El amor fascista
Por Camila Alfie
Fotografía de Lucía Barrera Oro
La Casa Rosada colgó una bandera de Romeo y Julieta para celebrar el Día de San Valentín. Tal vez no leyeron la obra y no los quiero spoilerar, pero al final se mueren.
Como dice el autor Marshall McLuhan, el medio es el mensaje. No es casual que los militantes de “la familia”, “la tradición” y las “buenas costumbres” hayan elegido esta imagen para ilustrar el amor con mayúsculas.
Para ellos, el amor verdadero, el amor de “juntos para siempre”, el de la media naranja y el flechazo es así: épico, obsesivo, tortuoso, violento, definitivo, sacrificado, penoso, monógamo, martirizante, posesivo. El amor que vale la pena vigila y castiga, desestabiliza, persigue, insiste, no acepta un no por respuesta ni pide permiso. Irrumpe como una patada de allanamiento. Juntos o nada, juntos o muertos -o vos asesinada, más bien-, nosotros contra el mundo porque el amor todo lo puede. (El heterosexual, claro, porque el otro a los defensores de la buena moral les suena como muy de “putos raritos” o “tortas perversas”).
El amor verdadero es fascista: todo dentro del amor, nada por fuera del amor, nada contra el amor. Y si no hay amor que no haya nada entonces, porque sin eso que nos completa somos menos que cero.
El amor verdadero nos acerca a la inmortalidad y a la gloria -según la narrativa tradicional normativa-, a las historias que merecen ser contadas, a la trascendencia. Cuando más cerca estamos de él, más nos despegamos de los quehaceres mundanos y de la rutina gris.

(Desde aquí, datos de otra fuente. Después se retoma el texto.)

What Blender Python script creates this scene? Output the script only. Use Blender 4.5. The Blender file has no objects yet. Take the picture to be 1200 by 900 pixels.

El amor de Cupido y Venus nos aleja del Día, de la página de la AFIP, del trabajo de nueve a seis, de hacer milanesas de soja para guardarlas en el frezzer y demás actividades poco emocionantes que nos permiten reproducir nuestra existencia. No hay nada memorable en estar el fin de semana volviendo a ver los mismos capítulos de Friends.
Sin ese amor trascendental estamos destinados a morir solos, solas y en el olvido, nunca vamos a tener una boda que nos haga sentir realizadas, nunca un puede besar a la novia, nunca un final feliz de cuento de hadas, un vestido blanco de princesa; no, siempre vamos a ser los extras en los casamientos ajenos, aplaudiendo el amor de otros, nunca el nuestro. Como en la película “Jamás besada”, nuestro estado civil -si somos solteras- nos define por la carencia: “no se casó”
Y así estamos: anhelando ser protagonistas del próximo estreno de Disney para sentir que al menos algo de nuestra vida tiene sentido.
Parece que no existen ni son válidos ni importantes ni memorables otros tipos de amores. Amores más despacio, de a poco, de verse cuando pinta para ir conociéndose y ver qué onda. Amores de nos juntamos cuando nos venga bien, cuando yo termine la tesis y vos termines de rendir. Amores que problematizan y desromantizan las prácticas más violentas del amor mainstream. Amores con el volumen más bajo y sin tanta pompa.
Y eso que todavía no nombramos a los amores que son un factor de riesgo porque no reproducen la cisheteronormatividad obligatoria: los verdaderos amores peligrosos, por los que se persigue, se amedrenta y se mata.
Pero si a la pareja de Casa Blanca siempre les quedará París, yo siempre tendré el amor más subalterno y compañero de todos, el amor de los vínculos de amistad que me nutren y empoderan, que son un refugio, una casa, una causa, una bandera. Aunque no chapamos bajo la lluvia, siempre pongo ojitos de emoji de corazones cuando veo sus mensajes en mi celular.
Y sobre todo, siempre me quedará el amor más insurrecto y rebelde de todos, el amor que construyo y desarmo todos los días, el que cuido y rompo al mismo tiempo, con el que me peleo, contradigo y detesto, el más complejo y político, el que busco siempre un poco más en el espejo: el amor a mí misma.